For the first time to my knowledge, a rather smart carvery was in situ and on reflection it was quite a spread with a three-course meal keeping up the happy dual result of my fancy Style Vendome winning the French 2,000 Guineas and Fair Trade getting a deserved success for Raymond Tooth in the very hot novice hurdle on the card.
One discordant note, having volunteered to underwrite the wine etc, I was foolish enough to call on two of my guests to look after the tip to the very overworked waitress. One concurred, but our senior member, who started with smoked salmon (£3 extra) before leaving most of the delicious roast beef on the side of his plate, would not budge from offering a similar amount as his part of the service element. Exit racing manager stage right in a pique.
Monday was Windsor, no runner for us, but some B Meehan interest, however no luck for Legal Waves in the maiden, a race Raymond’s nice filly, I Say, was unable to contest. She’ll be back with us soon according to William Haggas’s latest bulletin.
Having missed lunch, I looked out for the shellfish bar, still operated by the successors of the late and much missed Barry Cope. Seemingly kicked out of their prime spot just outside the owners’ room, they are now past the main stand close to the entrance to what is effectively the Silver Ring.
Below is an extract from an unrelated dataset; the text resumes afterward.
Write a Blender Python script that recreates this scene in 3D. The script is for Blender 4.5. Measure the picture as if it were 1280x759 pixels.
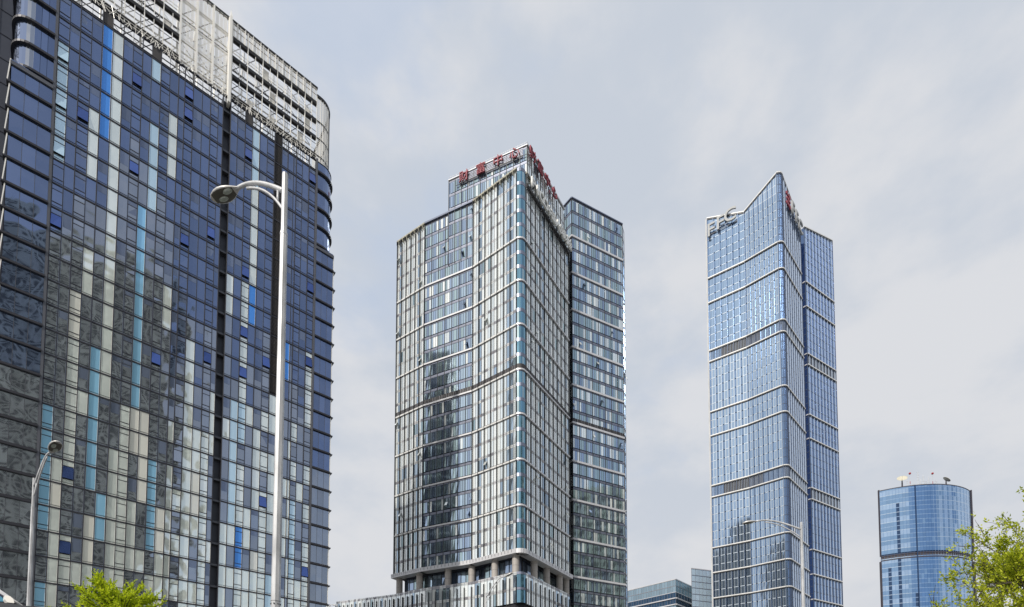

On a freezing night, not ideal for racing at Windsor, I paid £4 for four or five bits of jellied eels. Better value could be had inside that cheap enclosure, attractive-looking fried fish vying with roast pork (plenty of crackling and stuffing) baps for attention in a well-attended Food Hall.
Home and then up again for a 4.30 a.m. start for the drive to Chantilly and the debut of Nicolas Clement-trained Lower Lake. At the services just before the Channel Tunnel check-in, I stocked up with water, diet coke and a big bag of Maltesers and while trying to pay, noticed a Pink CD. I love her latest single and with French radio offering more chat than music I asked to buy it, only to find they’d sold out.
So it was back to the current stock and settled for the cheery sound with albeit often arsy lyrics of Kelly Clarkson. At Chantilly, Nicolas was busy with one of the owners of his Guineas winner, and I kid you not, he’s Andre, le Comte de Ganay, a dignified old soldier type. It’s one thing being a Count, but quite another to be one whose family has a famous Group 1 race named after it as his does.
Andre kindly included me in lunch in Chantilly’s Panoramique, where fresh salmon, rack of lamb and coffee went down well even if Lower Lake came back less so, last of seven beaten just over eight lengths in his newcomers’ race. However, as Nicolas said afterwards: “Remember, French Fifteen was beaten 20 lengths on his debut here”. All may not be lost. He (Lower Lake) is a big, good looker, like his trainer.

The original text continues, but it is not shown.